Sunday, November 1, 2015

Building With Barnwood

Ever since reading "All This And Heaven, Too" from Looking for Hickories by Tom Springer, I've been thinking about my own barn legacy. Before my parents bought the land where my house now stands, our property and all the surrounding neighbor's properties were one piece of farmland. When the owner decided to sell it, they sectioned it off into smaller pieces of property, one of which my parents bought. There were two kinds of land they had purchased; half of the property was a field while the other half was covered in a small section of woods. Among the trees were two barns and a smaller shed. By the time I was born, the only thing left standing, and that is still standing, is the smaller shed. Everything else had rotted and collapsed, littering the woods with barn wood.  However, my parents salvaged some of the wood and used it in our home.

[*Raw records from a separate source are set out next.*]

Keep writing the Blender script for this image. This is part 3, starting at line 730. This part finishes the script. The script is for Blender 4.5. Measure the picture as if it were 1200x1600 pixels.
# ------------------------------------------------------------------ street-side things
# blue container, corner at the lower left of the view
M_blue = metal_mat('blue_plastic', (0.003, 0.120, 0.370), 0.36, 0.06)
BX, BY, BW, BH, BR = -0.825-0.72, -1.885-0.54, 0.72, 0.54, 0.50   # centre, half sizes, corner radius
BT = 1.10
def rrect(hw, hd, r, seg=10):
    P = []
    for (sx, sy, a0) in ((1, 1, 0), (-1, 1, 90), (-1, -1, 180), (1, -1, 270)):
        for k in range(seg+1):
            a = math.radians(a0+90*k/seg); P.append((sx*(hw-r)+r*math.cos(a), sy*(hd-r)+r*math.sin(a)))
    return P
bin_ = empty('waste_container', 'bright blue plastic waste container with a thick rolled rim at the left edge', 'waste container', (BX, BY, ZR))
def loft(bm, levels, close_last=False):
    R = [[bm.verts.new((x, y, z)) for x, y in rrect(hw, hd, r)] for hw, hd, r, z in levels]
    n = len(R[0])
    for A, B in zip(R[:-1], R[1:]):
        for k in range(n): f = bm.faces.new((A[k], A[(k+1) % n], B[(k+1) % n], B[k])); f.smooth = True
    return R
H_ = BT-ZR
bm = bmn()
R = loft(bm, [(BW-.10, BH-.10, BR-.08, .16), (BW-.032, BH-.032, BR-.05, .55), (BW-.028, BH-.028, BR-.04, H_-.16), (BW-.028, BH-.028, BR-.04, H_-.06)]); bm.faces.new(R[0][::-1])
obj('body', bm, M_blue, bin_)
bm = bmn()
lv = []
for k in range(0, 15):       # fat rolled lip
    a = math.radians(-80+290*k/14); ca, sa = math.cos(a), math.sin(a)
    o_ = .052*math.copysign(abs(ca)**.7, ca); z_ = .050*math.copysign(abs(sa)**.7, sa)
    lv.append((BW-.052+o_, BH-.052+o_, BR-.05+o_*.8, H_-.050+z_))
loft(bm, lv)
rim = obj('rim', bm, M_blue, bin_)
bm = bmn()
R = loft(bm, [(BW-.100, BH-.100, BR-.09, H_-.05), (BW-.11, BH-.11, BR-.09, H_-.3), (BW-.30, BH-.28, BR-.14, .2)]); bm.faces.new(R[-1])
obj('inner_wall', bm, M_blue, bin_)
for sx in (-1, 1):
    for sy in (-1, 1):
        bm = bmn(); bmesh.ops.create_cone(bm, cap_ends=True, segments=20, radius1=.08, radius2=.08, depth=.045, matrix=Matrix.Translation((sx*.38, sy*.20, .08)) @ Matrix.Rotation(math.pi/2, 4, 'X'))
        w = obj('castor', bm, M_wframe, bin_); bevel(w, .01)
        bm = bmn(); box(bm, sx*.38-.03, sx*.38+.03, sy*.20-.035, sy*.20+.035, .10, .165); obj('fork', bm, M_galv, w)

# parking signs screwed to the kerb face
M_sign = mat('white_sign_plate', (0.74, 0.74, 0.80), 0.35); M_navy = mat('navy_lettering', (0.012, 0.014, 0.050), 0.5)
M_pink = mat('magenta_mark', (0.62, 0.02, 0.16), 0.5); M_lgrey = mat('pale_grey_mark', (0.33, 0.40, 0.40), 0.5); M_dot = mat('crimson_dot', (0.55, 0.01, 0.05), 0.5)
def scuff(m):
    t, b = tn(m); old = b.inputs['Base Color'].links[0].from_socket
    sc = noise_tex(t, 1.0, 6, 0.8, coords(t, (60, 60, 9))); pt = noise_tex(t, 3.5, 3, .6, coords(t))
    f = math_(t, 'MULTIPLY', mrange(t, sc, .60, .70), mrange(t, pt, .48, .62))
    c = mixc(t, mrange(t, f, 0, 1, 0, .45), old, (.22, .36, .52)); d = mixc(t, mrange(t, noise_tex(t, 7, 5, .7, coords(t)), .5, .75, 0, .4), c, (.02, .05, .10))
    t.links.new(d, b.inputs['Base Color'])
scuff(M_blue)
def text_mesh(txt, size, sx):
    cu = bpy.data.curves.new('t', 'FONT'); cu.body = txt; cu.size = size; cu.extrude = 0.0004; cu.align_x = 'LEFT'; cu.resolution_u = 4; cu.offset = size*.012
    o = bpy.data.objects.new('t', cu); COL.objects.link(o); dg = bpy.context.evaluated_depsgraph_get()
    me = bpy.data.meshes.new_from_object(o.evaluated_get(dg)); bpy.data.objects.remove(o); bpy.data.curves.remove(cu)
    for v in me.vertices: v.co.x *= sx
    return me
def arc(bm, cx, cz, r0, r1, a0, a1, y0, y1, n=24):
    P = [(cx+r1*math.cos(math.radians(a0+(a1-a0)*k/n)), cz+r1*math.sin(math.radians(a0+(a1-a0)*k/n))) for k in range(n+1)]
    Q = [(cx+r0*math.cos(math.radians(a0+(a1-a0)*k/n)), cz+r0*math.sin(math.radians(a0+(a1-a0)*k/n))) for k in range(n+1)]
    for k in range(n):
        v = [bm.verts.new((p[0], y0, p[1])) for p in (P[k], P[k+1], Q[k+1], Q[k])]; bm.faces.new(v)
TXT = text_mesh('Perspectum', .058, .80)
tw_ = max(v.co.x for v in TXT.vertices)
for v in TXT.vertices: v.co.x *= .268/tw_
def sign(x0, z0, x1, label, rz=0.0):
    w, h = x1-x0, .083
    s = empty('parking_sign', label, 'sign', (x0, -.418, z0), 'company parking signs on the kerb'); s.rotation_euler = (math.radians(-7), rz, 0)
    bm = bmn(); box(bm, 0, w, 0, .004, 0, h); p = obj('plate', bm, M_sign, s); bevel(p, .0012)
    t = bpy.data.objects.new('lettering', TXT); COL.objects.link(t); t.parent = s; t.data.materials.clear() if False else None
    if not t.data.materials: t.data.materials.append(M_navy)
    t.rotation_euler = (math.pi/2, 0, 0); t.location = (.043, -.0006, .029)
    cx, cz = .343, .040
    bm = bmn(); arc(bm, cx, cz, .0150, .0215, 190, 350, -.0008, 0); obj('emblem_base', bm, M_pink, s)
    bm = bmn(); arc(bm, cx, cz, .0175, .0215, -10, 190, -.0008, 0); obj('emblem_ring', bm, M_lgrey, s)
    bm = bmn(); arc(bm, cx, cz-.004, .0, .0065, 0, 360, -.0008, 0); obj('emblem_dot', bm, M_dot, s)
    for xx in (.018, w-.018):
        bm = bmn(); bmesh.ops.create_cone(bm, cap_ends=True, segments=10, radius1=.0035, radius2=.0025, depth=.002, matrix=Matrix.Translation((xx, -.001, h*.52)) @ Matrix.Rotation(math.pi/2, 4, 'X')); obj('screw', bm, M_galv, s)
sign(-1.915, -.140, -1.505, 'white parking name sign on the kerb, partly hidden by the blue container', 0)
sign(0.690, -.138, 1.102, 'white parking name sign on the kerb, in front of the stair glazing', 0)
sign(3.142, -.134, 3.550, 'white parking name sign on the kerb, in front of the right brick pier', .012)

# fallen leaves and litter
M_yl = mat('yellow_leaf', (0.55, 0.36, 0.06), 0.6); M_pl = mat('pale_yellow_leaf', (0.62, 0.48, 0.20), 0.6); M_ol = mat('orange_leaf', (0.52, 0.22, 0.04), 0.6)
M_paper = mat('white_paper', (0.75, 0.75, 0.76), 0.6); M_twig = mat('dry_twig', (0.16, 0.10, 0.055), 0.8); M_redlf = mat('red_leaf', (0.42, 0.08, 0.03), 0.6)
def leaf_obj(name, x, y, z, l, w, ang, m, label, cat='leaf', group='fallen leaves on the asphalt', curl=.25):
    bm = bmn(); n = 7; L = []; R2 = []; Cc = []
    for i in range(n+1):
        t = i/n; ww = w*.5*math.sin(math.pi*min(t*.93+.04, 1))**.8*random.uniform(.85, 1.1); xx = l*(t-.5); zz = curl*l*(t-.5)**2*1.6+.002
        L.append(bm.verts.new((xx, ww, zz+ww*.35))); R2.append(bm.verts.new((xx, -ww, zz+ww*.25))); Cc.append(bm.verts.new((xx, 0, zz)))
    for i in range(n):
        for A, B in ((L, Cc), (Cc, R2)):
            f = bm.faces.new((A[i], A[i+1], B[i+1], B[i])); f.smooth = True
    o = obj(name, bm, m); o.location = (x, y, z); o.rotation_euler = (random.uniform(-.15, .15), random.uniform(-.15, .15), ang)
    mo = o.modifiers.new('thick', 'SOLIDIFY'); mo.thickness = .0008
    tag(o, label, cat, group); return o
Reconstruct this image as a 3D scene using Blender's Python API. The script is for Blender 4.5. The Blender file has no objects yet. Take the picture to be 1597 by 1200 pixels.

In several places in the kitchen and living room, the barn wood serves as a decorative trim. Two strong, barn wood beams travel from one wall to another along the ceiling. Resting on top of them are various vintage decorations and antiques.

The biggest accent of all is the basement wall that is completely lined and accented with barn wood, complete with two barn wood pillars.

Various tools and antiques decorate the wall along with the saw blades that my mom painted with picturesque scenery of farmland. One shows a snow covered barn standing beside two silos, guarding by a strong, wood fence. The second shows a small wood house nestled among a prairie, the owners clothes hung out to dry.



I have always acknowledged the barn wood decor of the house as something unique, but I've been thinking about it even more. The barns' legacy lives on in my own home, even if we didn't use the barns for their original purpose. Who had the barns before? What had been in them? I may not know the answer to these questions, but, in a way, the barns have become immortalized within my house.